Chris and I were by this time hardly riding together at all; we met up at the first national park campsite access road near Cumberland Gap.  It was middle afternoon and I had not had any lunch, just eating junk food of one sort or another along the way.  Chris convinced me that we should continue on a while, not staying at the national park at Cumberland Gap, so we rode through the gap, which was certainly an anticlimax.  There was very little uphill, but a fair amount of downhill; I was expecting at least the equivalent of Powell Mt.  Arriving in Middlesboro, KY, we found a cash machine and a supermarket, and loaded up on dinner food for a night's stay at Pine Mountain state park, where we next headed.  The road we took was was the old Wilderness Road, it was now divided-median and four-lane, and it headed straight north across a pretty gap.  We had spent a little time in Middlesboro searching for a store where Chris could buy some butane, with no success, and as we left, the rain that had been threatening for some time hit hard.  As we approached the top of the gap, spectacular lightning bolts were falling all over up ahead; we needed to lay over until the lightning calmed down, so we found shelter by an elementary school.  We wound up having to fend off a caretaker who wanted to know what we were doing there; but eventually the lightning stopped, although the rain didn't, and we proceeded on up to the top, and through pouring rain, down the long slope on the other side. 
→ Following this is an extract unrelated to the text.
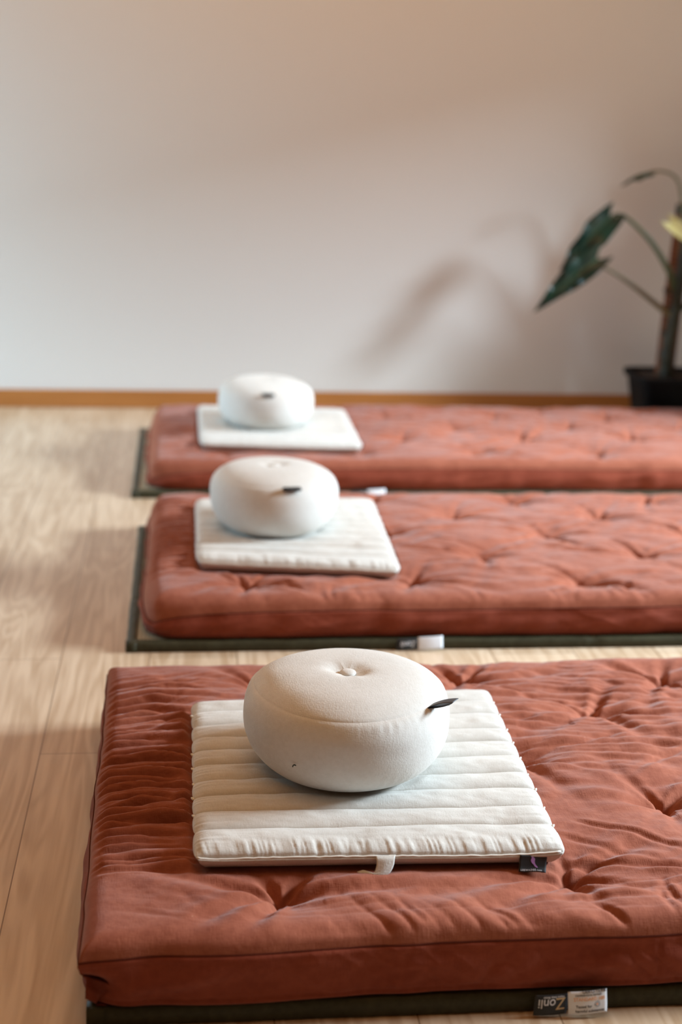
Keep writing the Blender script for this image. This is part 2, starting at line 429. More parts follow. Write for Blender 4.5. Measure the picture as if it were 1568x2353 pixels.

Pine Mountain State Resort Park was, of course, up a side road that included a nice steep, long hill.  A few dozen yards of this I walked.  There was an entrance kiosk to the camping area, but no ranger to check in with, or pay our six dollars per day to, so we went on and found a campsite, one that was not too soggy and not too far from the showers. 

Once set up, we showered, then moved cooking gear over to a nicely spacious pavilion that had a couple of large hearths and a dozen picnic tables.  Here we cooked our dinner in comfort, as the rain continued.